When reading stories to your child, let them make up the ending, or retell favorite stories with “silly” new endings that they make up.
While reading a story, engage your child in conversation by asking open-ended questions and expanding their comments through back and forth dialogue.
*Objects can include things in your house such as q-tips, buttons, paper clips, toys, shoes, etc.
Play board games that involve counting (e.g. Candyland, Chutes and Ladders, Connect Four) or make up your own game.
Draw a picture and count groups of items in the picture (e.g. how many family members? toys? pets?)
Write the numeral beside each set.
Compare the sets. Do you have more toys or pets? How do you know? Explain to someone.
Create patterns using toys, pictures, words, or movements. (e.g. stuffed dog, stuffed cat, stuffed dog, stuffed cat, ____, ______ what comes next OR clap, clap, stomp, clap, clap, stomp, ____, _____, _____ )

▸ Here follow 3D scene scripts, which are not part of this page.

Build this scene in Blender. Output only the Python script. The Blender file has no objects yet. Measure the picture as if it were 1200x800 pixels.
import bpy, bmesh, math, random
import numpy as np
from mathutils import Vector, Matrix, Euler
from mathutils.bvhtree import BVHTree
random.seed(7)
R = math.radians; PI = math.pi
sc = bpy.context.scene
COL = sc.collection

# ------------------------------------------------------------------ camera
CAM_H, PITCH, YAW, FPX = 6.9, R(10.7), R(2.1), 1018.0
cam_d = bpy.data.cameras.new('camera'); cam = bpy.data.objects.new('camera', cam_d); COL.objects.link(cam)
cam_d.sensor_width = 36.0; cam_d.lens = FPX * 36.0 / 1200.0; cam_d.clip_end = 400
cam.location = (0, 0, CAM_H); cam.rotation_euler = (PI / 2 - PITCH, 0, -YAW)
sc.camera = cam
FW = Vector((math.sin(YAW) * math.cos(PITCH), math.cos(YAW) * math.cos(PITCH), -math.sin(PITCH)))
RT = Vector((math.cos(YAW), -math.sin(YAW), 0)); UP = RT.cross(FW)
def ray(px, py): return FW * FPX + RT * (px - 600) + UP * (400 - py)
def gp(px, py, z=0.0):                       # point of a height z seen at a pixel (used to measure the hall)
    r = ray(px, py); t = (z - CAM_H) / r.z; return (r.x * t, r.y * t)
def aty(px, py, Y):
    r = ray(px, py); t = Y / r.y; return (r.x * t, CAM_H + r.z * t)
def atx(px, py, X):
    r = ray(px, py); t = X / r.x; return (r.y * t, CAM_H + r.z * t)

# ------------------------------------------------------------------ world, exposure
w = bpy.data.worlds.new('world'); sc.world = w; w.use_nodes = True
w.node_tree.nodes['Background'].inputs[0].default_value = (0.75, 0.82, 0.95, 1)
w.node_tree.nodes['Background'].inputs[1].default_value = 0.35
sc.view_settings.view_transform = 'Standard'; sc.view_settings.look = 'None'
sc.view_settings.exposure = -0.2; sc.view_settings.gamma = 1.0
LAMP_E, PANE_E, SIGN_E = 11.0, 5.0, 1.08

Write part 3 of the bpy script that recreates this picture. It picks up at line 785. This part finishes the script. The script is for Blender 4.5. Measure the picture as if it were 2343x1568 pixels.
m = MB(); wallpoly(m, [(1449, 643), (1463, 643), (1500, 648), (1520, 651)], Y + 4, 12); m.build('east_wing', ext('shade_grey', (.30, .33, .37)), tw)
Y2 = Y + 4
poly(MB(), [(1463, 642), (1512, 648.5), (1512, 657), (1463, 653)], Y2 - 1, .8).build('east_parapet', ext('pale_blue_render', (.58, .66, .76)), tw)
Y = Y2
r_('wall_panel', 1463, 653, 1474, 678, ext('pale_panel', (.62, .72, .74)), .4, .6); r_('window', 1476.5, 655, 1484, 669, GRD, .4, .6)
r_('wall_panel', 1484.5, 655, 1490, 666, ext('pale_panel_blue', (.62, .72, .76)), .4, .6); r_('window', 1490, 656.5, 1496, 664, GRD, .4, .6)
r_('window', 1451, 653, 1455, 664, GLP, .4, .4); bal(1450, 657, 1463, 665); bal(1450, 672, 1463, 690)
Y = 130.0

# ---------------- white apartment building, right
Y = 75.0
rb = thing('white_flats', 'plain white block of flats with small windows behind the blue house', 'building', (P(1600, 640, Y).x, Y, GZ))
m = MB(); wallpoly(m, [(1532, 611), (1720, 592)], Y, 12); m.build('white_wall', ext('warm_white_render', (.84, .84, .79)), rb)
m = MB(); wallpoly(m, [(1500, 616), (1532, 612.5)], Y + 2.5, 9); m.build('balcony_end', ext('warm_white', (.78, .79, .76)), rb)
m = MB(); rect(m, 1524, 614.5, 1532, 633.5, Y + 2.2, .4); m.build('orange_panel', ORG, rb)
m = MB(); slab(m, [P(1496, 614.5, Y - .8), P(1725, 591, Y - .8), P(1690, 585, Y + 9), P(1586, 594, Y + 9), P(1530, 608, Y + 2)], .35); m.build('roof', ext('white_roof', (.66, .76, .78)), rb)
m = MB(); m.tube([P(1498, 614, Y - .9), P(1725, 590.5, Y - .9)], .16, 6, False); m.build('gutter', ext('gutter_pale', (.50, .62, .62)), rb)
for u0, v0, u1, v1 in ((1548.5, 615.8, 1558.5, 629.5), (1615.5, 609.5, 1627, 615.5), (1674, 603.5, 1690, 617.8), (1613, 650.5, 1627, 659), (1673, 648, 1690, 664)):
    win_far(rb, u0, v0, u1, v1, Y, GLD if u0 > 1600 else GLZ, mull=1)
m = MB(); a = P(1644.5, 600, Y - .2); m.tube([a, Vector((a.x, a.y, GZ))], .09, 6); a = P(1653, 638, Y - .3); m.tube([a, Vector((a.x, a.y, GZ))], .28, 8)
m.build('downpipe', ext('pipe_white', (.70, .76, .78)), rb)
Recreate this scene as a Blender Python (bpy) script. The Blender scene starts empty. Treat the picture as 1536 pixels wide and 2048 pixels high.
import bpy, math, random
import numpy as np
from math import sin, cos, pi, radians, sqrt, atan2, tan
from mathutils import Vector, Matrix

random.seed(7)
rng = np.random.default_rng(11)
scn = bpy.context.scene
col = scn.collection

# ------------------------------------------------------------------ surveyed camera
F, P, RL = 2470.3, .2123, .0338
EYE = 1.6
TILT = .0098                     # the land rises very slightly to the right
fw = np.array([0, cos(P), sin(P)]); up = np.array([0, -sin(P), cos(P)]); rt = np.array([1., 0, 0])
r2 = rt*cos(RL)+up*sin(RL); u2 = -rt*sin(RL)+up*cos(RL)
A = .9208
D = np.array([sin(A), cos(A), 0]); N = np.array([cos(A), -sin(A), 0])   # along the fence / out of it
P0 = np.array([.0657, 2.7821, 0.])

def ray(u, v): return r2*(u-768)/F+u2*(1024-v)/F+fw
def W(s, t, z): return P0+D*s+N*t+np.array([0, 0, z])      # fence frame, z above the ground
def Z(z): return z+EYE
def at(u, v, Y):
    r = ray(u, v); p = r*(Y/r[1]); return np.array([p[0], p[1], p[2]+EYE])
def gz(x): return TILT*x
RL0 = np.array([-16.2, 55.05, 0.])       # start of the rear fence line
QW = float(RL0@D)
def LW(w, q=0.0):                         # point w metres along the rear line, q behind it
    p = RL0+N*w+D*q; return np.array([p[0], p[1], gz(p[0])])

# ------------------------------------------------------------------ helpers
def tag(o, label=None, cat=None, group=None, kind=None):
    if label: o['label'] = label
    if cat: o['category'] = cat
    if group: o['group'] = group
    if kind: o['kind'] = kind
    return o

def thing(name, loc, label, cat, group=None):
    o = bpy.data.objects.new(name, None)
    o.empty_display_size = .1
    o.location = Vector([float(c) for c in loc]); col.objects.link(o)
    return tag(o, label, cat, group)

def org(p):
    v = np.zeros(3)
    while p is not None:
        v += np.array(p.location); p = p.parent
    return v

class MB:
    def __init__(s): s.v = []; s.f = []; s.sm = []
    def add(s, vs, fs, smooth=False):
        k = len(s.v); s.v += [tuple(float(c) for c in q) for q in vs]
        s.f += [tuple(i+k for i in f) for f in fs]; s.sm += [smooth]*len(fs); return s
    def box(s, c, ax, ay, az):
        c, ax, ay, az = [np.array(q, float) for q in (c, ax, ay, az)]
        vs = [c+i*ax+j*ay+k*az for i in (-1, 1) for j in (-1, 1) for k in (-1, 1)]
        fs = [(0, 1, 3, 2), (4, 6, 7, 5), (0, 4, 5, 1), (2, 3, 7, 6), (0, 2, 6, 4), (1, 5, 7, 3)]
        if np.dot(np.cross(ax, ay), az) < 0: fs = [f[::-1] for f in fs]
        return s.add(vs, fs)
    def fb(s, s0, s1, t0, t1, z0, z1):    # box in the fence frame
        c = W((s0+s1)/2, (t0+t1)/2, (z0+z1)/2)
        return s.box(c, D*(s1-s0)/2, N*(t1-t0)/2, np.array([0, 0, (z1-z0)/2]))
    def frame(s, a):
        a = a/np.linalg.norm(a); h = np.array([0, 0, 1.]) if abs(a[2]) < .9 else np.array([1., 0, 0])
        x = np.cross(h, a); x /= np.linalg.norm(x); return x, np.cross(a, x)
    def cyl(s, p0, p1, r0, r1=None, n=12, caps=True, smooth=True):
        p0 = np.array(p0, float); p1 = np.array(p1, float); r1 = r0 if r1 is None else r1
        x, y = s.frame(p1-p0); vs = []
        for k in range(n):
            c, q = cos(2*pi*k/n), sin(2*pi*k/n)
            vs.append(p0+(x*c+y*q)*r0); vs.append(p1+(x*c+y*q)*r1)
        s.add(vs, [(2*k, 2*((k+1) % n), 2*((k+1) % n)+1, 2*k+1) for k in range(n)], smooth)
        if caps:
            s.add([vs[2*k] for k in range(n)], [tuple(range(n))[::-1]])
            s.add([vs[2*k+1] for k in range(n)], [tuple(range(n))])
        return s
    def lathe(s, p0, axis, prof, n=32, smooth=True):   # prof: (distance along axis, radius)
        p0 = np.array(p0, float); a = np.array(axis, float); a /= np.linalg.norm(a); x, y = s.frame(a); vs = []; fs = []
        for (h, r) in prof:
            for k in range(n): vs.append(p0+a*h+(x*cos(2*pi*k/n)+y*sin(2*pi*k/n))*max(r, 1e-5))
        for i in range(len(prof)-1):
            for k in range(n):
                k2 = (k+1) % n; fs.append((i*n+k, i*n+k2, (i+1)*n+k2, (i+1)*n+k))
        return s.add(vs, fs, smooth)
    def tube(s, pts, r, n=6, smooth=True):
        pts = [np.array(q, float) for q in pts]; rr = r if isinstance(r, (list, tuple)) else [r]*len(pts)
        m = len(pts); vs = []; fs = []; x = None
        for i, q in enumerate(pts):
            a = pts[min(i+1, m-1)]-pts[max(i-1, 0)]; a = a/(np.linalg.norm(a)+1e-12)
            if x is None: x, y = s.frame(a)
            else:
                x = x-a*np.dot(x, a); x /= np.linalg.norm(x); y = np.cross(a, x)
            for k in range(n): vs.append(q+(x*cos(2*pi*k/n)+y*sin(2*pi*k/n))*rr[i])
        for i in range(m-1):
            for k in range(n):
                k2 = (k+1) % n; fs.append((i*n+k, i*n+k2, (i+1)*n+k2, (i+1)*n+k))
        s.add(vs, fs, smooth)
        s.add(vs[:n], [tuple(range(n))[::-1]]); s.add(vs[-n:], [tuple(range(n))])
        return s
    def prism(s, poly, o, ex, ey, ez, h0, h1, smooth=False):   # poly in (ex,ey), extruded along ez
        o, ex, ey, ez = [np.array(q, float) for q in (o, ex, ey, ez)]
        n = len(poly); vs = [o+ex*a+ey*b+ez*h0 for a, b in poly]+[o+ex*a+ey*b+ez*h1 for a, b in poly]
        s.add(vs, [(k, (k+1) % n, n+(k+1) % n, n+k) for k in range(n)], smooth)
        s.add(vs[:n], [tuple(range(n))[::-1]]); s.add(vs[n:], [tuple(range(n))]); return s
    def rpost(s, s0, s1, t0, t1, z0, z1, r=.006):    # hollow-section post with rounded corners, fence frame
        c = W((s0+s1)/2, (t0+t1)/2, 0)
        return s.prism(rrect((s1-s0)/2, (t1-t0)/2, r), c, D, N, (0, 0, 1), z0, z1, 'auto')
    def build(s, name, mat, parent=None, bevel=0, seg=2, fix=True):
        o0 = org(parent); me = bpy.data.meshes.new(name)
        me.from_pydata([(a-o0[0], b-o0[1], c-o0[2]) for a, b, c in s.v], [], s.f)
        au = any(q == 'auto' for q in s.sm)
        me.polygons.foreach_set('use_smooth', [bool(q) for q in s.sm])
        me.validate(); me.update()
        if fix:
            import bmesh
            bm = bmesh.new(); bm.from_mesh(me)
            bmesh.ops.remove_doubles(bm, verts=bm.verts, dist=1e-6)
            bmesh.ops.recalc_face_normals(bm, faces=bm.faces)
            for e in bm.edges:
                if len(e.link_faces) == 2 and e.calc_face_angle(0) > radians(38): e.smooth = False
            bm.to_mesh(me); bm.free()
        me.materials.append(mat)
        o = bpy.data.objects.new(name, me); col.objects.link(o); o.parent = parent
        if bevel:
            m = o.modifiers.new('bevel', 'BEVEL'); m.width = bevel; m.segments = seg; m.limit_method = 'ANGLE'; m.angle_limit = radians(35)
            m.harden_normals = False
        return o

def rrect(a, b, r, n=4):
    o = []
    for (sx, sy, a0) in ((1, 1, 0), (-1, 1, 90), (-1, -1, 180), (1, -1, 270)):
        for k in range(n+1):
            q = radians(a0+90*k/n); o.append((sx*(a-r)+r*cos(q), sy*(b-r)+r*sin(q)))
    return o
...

Draw a picture of your family members in a line and tell the position of each person. (Who is first, next, last?)
Have fun identifying shapes in your home (e.g. window-rectangle, plate-circle)
Use sticks/straws and playdough to make shapes.
You can even measure and work with an adult to make homemade playdough--recipe).
Describe the shapes of food when eating such as how many sides and corners do you see? (e.g. graham crackers-rectangles--4 sides and 4 corners, Nilla wafers-circles-no sides and no corners).
Create a picture by cutting out circles, triangles, squares, and rectangles (e.g. create a rocket, a train, etc.)
Keep adding pictures to your weather journal. Can you predict what the weather will be like this week?
Everyone has a junk drawer or a catch-all container. Dump out the contents and group the objects by characteristics, like color, shape or texture. Can the objects be grouped more than one way?
You are a toy inventor. Invent a new toy that produces light or sound. Give your new toy a name and be ready to tell someone what it does. Give your child a sheet of manila paper and crayons and ask him/her to draw the invention.
Read aloud or listen to Go, Dog. Go! by P. D. Eastman. Students can mime the different positional and directional activities of the dogs as they move fast, slow, up, down, in and out throughout the story.
Why do you think hats were invented? Do we need hats inside buildings or our homes? Usually not! Hats are made to help us with the weather. Ask your child to describe several different hats and discuss how they are used. Your child can draw the “perfect hat” that would protect him/her from all weather conditions!
Children love to mix two different plants or animals to make a new creature. Ask your child to draw a plant or animal that he/she invents by combining two different living things. Discuss the new creature to correctly label all the names of the parts.
Go back and complete any activities from the previous week.
Keep adding pictures to your “Quarantine Calendar”. Can you find something different to do this week?
Go on a Scavenger Hunt in your house then talk about the items with a family member. What is it used for? Where did it come from? What is the story about it? See if you can find:
a baby picture of a parent
a map
a sales receipt
a hand-written note or card
a clock with hands
a cookbook
something handmade
a ruler, yardstick or tape measure
a school yearbook
a kitchen tool
Look to the future. Draw a picture of yourself when you will be 25 years old. What job will you be doing? What will your house look like? What will your car look like? Share your future with a family member.
Set up a store and play shop-keeper and customer. You can use coins or play money.
Go back and complete any activities from the previous week.